Required work → Scan the material that follows. Copy every line containing the word "Take".

Record list →
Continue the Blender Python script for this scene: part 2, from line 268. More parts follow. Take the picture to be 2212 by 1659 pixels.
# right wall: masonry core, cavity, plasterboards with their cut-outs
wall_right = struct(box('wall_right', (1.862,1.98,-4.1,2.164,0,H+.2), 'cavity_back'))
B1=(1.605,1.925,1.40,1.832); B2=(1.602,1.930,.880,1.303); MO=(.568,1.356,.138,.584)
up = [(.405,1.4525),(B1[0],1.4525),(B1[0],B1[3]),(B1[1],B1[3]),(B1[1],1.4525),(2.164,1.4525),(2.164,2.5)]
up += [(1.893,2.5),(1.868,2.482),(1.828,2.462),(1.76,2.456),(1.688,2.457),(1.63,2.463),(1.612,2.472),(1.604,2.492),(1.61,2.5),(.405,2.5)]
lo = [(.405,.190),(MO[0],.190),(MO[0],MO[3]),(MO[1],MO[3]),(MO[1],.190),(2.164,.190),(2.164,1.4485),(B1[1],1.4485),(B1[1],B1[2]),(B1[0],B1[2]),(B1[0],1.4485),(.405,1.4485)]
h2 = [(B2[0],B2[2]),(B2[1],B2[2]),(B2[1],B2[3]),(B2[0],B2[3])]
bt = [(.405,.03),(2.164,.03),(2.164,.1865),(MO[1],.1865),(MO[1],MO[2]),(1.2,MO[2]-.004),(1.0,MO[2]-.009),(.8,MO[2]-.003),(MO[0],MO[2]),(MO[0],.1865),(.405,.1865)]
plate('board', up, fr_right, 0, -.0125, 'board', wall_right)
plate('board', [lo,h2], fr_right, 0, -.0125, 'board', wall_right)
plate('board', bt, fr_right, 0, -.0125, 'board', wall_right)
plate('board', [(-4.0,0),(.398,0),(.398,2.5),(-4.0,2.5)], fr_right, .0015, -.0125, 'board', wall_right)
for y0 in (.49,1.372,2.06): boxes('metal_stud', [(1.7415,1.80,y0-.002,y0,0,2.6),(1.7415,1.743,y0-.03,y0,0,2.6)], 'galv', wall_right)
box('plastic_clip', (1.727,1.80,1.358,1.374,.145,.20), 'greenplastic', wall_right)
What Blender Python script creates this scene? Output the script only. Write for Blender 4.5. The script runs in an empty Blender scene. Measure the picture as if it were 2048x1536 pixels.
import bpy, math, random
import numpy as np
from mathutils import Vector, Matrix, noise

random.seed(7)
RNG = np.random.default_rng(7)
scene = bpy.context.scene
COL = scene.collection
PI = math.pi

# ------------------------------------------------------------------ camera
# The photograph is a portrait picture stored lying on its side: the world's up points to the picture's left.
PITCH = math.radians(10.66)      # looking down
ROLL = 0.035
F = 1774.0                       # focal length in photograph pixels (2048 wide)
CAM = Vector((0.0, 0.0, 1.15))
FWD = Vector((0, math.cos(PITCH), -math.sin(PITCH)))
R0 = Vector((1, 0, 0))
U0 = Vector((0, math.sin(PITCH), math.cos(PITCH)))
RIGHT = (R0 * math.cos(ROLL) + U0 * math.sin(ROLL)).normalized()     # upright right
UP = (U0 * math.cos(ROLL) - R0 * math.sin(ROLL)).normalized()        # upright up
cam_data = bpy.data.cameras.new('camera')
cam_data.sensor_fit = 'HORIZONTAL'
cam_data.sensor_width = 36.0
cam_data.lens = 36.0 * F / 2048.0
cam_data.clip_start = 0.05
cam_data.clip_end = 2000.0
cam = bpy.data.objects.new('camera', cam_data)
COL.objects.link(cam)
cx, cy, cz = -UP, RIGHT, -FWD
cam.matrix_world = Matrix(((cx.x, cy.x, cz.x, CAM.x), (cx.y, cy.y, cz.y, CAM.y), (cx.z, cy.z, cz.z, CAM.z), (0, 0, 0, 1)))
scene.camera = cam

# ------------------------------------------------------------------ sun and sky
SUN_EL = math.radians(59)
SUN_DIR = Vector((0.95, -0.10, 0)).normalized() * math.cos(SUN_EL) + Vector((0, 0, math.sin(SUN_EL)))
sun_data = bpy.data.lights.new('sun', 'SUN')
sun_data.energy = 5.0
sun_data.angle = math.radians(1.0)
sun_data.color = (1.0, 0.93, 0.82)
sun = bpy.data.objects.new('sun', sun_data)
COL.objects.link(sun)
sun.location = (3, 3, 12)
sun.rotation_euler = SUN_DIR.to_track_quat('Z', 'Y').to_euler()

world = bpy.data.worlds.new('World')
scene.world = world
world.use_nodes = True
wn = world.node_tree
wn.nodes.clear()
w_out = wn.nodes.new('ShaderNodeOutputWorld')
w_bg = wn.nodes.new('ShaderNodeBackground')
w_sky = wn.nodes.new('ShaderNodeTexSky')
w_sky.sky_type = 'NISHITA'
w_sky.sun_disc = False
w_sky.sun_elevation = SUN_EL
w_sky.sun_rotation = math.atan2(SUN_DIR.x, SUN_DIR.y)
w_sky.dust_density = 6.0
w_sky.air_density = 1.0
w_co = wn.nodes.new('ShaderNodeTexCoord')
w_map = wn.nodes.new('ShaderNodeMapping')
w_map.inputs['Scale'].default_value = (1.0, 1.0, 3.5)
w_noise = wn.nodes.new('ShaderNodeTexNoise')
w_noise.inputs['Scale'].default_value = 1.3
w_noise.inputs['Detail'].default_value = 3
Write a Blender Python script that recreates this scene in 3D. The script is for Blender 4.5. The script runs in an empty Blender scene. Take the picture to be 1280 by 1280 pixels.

Answer in full →
Continue the Blender Python script for this scene: part 2, from line 268. More parts follow. Take the picture to be 2212 by 1659 pixels.
Write a Blender Python script that recreates this scene in 3D. The script is for Blender 4.5. The script runs in an empty Blender scene. Take the picture to be 1280 by 1280 pixels.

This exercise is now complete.